### Directions
Read through the entries below and return each line with the word "wide".

### Source records
== == ==
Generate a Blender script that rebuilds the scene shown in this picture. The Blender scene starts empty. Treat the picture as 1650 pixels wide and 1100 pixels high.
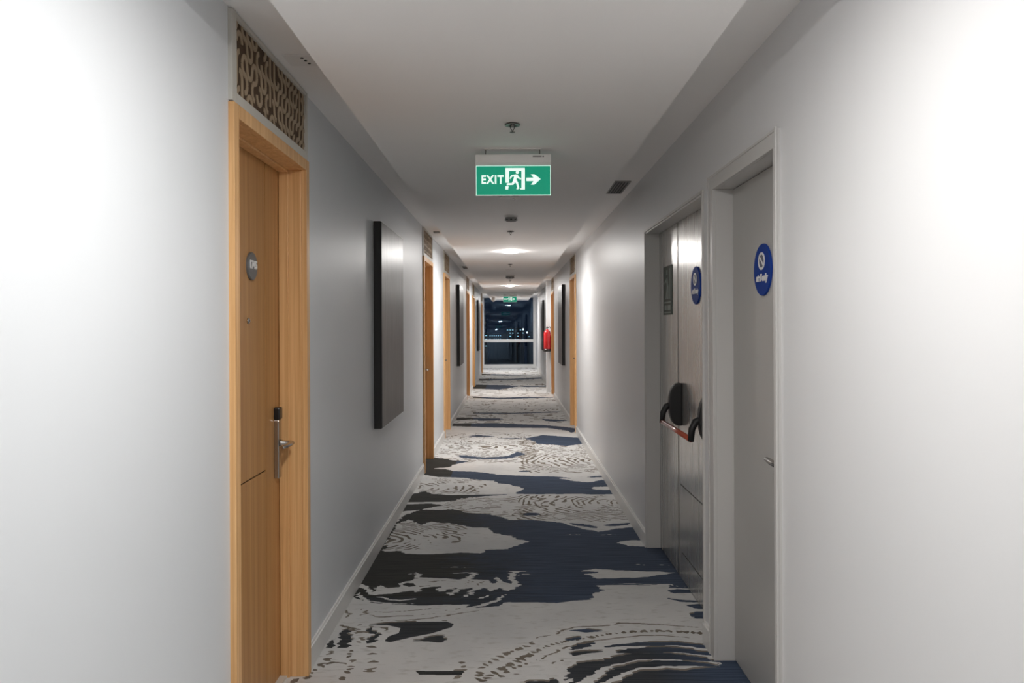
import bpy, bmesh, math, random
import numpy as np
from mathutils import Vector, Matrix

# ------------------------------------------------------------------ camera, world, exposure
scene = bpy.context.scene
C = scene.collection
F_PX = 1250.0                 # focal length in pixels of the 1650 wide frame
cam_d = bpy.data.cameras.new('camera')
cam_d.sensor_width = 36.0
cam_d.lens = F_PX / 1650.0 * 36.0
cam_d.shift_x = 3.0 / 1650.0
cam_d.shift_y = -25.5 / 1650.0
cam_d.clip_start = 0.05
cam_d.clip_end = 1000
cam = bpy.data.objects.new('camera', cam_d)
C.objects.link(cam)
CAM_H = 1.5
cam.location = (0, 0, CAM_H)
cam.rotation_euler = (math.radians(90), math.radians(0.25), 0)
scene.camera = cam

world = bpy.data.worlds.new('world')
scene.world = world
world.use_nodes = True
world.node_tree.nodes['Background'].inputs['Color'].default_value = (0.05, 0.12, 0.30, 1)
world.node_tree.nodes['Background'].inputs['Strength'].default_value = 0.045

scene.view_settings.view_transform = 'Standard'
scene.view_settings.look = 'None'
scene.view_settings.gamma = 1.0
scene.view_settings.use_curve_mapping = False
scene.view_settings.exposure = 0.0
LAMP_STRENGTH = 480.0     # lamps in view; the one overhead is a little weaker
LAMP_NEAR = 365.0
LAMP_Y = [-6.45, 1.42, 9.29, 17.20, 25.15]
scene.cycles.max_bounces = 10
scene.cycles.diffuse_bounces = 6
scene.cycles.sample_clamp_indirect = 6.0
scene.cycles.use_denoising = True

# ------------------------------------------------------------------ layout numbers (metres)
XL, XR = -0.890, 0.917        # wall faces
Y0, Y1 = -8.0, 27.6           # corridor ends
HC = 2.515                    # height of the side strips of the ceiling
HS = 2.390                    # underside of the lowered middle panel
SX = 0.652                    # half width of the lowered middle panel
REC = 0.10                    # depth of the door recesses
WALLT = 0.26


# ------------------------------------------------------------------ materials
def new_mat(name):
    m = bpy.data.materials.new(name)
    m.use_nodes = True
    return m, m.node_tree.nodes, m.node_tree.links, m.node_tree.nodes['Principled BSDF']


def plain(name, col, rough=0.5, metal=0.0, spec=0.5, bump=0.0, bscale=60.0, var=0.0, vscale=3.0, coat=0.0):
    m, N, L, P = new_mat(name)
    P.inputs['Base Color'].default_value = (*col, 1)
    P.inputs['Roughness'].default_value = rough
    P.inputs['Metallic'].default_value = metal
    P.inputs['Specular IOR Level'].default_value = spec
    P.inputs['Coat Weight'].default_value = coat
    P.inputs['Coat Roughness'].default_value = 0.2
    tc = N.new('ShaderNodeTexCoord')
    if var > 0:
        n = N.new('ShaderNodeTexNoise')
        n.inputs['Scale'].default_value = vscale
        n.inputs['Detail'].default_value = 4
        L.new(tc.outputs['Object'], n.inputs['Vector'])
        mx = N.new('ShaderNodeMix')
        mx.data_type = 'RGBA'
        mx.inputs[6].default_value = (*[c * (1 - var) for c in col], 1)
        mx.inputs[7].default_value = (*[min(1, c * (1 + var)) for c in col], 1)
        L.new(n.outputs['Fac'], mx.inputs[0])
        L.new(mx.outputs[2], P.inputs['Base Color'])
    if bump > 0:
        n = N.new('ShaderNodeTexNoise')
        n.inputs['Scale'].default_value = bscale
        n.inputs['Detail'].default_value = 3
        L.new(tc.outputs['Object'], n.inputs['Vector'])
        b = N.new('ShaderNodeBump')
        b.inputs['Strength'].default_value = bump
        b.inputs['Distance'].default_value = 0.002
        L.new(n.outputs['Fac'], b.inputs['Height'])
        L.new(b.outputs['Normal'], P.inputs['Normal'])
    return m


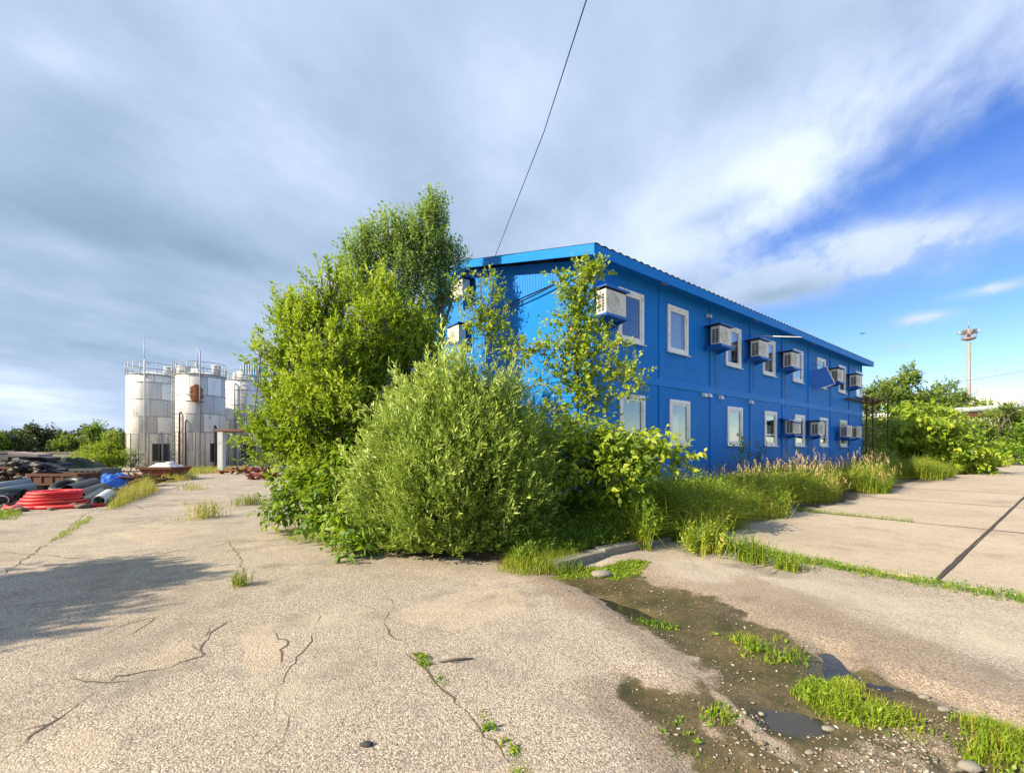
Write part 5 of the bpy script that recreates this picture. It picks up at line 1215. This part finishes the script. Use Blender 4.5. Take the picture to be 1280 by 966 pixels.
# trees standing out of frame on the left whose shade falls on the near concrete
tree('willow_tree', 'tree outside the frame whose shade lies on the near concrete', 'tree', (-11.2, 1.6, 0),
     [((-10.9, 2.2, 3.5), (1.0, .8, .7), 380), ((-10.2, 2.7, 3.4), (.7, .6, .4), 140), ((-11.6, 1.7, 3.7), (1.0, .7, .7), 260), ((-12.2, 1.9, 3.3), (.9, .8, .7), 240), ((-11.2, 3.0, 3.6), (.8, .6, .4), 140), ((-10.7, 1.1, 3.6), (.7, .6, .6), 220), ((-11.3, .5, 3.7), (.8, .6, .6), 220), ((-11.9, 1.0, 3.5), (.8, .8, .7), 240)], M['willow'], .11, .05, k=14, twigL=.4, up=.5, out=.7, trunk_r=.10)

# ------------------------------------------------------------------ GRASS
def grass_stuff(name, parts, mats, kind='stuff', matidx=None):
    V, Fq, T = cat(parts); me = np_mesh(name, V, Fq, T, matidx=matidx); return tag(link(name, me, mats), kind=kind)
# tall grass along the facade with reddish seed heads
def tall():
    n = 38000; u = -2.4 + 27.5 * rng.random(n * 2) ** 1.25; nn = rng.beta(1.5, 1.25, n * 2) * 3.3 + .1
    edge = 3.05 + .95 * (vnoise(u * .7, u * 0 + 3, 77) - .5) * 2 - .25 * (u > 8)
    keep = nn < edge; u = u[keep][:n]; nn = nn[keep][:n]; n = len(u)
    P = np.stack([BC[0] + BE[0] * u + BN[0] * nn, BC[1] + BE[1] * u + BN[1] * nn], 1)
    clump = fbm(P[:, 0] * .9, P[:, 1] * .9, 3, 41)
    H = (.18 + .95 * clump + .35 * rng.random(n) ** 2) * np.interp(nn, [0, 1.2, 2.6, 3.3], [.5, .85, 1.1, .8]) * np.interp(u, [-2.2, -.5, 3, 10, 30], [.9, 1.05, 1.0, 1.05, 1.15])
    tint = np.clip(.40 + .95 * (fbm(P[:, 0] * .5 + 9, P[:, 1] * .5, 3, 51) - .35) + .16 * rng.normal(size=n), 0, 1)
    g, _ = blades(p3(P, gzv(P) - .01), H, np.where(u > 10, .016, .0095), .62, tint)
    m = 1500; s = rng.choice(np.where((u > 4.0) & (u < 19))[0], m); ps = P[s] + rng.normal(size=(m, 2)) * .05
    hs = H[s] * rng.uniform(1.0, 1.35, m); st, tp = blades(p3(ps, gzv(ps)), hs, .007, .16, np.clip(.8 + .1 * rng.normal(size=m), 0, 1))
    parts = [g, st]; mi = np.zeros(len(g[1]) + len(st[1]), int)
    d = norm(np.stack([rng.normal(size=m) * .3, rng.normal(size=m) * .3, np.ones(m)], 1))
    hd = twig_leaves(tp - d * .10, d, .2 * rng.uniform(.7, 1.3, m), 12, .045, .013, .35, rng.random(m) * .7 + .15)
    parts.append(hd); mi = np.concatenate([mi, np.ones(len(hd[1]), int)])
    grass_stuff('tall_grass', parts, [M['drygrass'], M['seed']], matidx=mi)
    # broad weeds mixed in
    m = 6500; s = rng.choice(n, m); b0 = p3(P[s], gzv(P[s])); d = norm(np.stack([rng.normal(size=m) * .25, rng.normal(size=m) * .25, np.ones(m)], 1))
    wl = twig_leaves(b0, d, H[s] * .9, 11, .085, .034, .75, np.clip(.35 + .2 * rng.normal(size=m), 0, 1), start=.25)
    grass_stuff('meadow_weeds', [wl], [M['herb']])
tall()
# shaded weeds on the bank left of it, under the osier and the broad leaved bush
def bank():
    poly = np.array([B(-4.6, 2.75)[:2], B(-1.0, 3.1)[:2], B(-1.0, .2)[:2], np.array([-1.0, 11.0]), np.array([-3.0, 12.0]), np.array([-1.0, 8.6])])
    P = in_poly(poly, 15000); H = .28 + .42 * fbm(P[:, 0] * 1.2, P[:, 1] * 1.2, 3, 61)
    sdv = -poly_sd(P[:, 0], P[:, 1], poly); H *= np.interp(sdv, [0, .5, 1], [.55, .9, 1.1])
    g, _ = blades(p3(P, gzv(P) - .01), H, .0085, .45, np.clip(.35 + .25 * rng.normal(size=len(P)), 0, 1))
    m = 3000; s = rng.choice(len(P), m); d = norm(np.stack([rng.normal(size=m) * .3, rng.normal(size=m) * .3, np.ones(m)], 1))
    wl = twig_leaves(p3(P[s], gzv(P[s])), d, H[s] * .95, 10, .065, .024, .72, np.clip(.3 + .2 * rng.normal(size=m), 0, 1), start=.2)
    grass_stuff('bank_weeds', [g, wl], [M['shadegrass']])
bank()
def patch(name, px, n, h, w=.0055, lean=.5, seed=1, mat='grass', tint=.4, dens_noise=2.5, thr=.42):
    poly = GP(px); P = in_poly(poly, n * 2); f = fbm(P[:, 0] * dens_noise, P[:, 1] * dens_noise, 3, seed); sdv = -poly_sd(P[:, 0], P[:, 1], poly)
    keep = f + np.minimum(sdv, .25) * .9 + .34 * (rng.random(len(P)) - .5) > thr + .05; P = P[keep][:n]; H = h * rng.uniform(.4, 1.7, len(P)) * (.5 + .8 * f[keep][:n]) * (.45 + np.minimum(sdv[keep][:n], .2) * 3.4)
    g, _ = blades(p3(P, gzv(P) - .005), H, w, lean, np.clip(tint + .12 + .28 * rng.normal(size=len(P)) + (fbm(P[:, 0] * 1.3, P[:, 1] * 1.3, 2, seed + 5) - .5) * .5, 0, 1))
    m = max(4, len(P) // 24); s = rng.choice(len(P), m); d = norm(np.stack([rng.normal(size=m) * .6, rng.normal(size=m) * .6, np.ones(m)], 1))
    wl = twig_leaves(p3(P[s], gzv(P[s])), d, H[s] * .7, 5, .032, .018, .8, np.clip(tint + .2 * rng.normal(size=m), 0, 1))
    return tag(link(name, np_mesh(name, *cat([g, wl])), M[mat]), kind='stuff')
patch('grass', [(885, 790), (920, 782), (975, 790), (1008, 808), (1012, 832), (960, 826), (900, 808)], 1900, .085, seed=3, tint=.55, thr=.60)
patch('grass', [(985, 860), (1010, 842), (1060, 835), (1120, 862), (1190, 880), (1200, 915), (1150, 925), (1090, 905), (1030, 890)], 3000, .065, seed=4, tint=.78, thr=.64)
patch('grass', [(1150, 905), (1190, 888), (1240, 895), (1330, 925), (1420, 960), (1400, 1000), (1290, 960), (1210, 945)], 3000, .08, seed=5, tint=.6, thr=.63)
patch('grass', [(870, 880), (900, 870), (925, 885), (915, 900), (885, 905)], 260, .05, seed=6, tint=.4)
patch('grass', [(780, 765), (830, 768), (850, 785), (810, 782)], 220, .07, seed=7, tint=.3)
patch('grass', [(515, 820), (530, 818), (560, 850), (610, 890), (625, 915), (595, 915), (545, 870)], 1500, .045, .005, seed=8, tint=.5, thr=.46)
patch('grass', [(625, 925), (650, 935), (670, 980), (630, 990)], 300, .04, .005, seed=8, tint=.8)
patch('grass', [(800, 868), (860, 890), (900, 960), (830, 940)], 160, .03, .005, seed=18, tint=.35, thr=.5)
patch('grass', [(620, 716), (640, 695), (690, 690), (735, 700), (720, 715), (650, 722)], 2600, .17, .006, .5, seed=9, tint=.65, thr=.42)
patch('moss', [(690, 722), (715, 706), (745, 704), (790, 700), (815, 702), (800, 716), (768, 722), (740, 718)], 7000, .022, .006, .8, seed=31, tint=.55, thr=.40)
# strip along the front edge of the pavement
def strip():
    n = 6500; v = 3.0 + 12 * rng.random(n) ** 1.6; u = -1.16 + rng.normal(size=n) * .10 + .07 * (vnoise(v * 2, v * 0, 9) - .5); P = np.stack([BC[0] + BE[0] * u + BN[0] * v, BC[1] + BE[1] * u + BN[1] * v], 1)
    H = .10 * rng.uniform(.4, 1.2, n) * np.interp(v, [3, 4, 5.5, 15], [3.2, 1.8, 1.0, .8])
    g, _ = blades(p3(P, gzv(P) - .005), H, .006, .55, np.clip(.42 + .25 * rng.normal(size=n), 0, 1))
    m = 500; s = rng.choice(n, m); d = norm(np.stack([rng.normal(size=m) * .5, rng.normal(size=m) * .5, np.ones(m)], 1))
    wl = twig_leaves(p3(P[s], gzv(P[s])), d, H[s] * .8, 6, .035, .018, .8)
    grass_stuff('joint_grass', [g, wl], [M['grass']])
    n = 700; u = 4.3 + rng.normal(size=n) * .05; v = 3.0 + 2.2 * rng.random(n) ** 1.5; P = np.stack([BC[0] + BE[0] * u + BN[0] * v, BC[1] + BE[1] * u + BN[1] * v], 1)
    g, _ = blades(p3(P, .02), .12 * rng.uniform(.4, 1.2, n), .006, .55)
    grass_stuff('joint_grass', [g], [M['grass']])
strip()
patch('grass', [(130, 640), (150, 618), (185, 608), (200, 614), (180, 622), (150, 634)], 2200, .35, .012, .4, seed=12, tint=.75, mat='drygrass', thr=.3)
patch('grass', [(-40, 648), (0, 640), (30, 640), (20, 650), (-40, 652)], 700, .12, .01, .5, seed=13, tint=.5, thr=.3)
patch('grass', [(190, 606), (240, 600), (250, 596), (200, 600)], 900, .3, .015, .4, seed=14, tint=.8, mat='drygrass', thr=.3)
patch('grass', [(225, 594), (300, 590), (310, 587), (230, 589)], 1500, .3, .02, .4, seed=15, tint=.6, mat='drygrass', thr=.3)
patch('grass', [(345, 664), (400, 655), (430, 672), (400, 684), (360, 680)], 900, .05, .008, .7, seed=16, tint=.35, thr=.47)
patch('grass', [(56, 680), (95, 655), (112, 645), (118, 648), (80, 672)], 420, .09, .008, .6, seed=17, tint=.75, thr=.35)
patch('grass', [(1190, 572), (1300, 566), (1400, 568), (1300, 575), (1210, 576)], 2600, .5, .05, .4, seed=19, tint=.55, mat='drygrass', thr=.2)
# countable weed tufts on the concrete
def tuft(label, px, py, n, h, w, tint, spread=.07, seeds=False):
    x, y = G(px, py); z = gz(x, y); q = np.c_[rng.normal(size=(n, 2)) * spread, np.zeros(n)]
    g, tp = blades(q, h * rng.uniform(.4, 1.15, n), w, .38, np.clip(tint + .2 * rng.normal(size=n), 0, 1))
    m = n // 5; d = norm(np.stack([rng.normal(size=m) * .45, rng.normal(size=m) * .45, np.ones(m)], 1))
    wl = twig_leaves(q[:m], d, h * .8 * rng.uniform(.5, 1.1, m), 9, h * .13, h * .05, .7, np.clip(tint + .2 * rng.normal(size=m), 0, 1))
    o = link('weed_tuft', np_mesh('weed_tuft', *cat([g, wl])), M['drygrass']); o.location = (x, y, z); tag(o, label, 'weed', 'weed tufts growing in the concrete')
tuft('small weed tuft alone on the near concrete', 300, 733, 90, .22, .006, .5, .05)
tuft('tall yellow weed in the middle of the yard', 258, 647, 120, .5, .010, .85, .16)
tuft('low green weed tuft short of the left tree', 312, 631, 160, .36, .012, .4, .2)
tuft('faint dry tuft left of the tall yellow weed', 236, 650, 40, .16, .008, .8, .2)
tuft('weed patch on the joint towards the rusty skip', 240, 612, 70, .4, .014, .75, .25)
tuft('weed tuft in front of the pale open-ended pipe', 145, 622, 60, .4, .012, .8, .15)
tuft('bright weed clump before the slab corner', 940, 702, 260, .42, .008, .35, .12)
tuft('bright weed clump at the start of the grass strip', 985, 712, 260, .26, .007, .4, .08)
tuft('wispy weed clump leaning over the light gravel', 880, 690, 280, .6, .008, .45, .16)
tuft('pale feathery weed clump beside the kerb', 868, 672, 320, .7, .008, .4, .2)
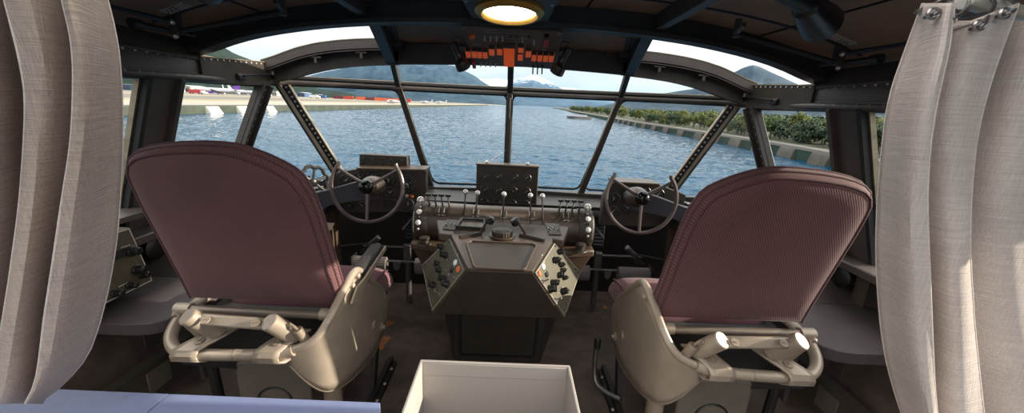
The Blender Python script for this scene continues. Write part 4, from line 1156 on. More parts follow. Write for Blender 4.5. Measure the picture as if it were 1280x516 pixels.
== == ==
### Solved exercise
Generate a Blender script that rebuilds the scene shown in this picture. The Blender scene starts empty. Treat the picture as 1650 pixels wide and 1100 pixels high.
F_PX = 1250.0                 # focal length in pixels of the 1650 wide frame